■ **Data for this task**
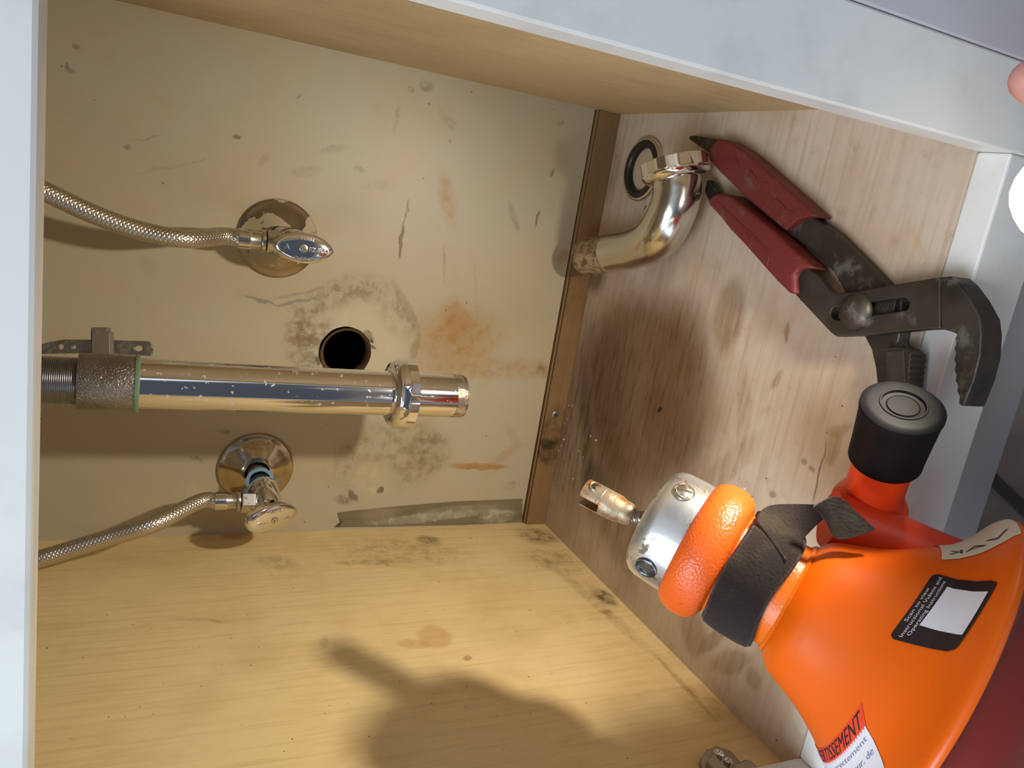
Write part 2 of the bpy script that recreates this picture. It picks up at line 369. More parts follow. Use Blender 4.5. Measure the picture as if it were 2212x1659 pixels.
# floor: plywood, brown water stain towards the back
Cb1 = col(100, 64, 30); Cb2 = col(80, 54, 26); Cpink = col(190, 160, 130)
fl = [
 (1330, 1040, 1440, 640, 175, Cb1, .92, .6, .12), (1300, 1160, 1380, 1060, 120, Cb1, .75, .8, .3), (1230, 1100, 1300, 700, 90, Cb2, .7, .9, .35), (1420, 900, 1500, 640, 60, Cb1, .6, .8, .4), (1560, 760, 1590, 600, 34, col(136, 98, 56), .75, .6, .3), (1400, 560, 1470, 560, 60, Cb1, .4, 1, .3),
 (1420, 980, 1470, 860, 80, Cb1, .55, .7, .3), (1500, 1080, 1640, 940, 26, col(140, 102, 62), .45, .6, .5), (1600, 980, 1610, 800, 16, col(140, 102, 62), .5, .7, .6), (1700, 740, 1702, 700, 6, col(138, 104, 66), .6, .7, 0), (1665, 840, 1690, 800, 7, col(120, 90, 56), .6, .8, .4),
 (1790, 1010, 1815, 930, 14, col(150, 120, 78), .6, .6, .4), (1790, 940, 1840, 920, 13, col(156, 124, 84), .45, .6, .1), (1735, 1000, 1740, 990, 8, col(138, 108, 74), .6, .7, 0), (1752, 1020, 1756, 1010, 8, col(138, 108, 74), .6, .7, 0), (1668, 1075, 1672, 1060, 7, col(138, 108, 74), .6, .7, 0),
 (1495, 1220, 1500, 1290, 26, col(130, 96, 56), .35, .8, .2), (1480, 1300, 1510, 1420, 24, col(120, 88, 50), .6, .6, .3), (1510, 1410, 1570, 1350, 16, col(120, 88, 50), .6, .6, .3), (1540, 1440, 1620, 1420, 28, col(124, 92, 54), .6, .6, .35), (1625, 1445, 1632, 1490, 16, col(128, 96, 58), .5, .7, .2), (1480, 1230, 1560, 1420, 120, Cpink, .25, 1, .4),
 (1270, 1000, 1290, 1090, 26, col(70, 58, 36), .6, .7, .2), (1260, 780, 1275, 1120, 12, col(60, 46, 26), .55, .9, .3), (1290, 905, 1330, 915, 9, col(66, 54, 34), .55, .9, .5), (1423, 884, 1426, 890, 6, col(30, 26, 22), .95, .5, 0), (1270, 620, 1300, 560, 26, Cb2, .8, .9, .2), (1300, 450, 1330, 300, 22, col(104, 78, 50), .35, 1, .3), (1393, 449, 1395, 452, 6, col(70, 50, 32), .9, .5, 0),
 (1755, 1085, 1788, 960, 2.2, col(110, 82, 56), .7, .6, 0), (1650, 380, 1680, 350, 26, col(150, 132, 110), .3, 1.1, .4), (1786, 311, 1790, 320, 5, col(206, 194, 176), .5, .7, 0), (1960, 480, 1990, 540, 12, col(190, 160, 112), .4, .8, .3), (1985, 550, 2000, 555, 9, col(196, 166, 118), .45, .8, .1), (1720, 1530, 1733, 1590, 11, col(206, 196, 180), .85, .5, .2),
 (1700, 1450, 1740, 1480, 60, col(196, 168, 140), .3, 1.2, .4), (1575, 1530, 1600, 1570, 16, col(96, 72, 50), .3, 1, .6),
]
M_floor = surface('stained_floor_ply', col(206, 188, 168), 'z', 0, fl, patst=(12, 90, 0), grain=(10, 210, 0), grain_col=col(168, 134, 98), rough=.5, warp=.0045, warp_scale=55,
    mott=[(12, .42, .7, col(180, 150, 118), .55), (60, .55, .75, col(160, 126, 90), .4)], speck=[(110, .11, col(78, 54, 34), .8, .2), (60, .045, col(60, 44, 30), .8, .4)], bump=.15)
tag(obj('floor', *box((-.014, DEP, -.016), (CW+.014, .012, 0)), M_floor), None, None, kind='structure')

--

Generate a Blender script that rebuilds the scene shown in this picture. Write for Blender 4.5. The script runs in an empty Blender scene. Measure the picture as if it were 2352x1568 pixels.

■ **Written request**
Single out each line of the records above with the string "Write" in it, and copy it.

■ **Written answer**
Write part 2 of the bpy script that recreates this picture. It picks up at line 369. More parts follow. Use Blender 4.5. Measure the picture as if it were 2212x1659 pixels.
Generate a Blender script that rebuilds the scene shown in this picture. Write for Blender 4.5. The script runs in an empty Blender scene. Measure the picture as if it were 2352x1568 pixels.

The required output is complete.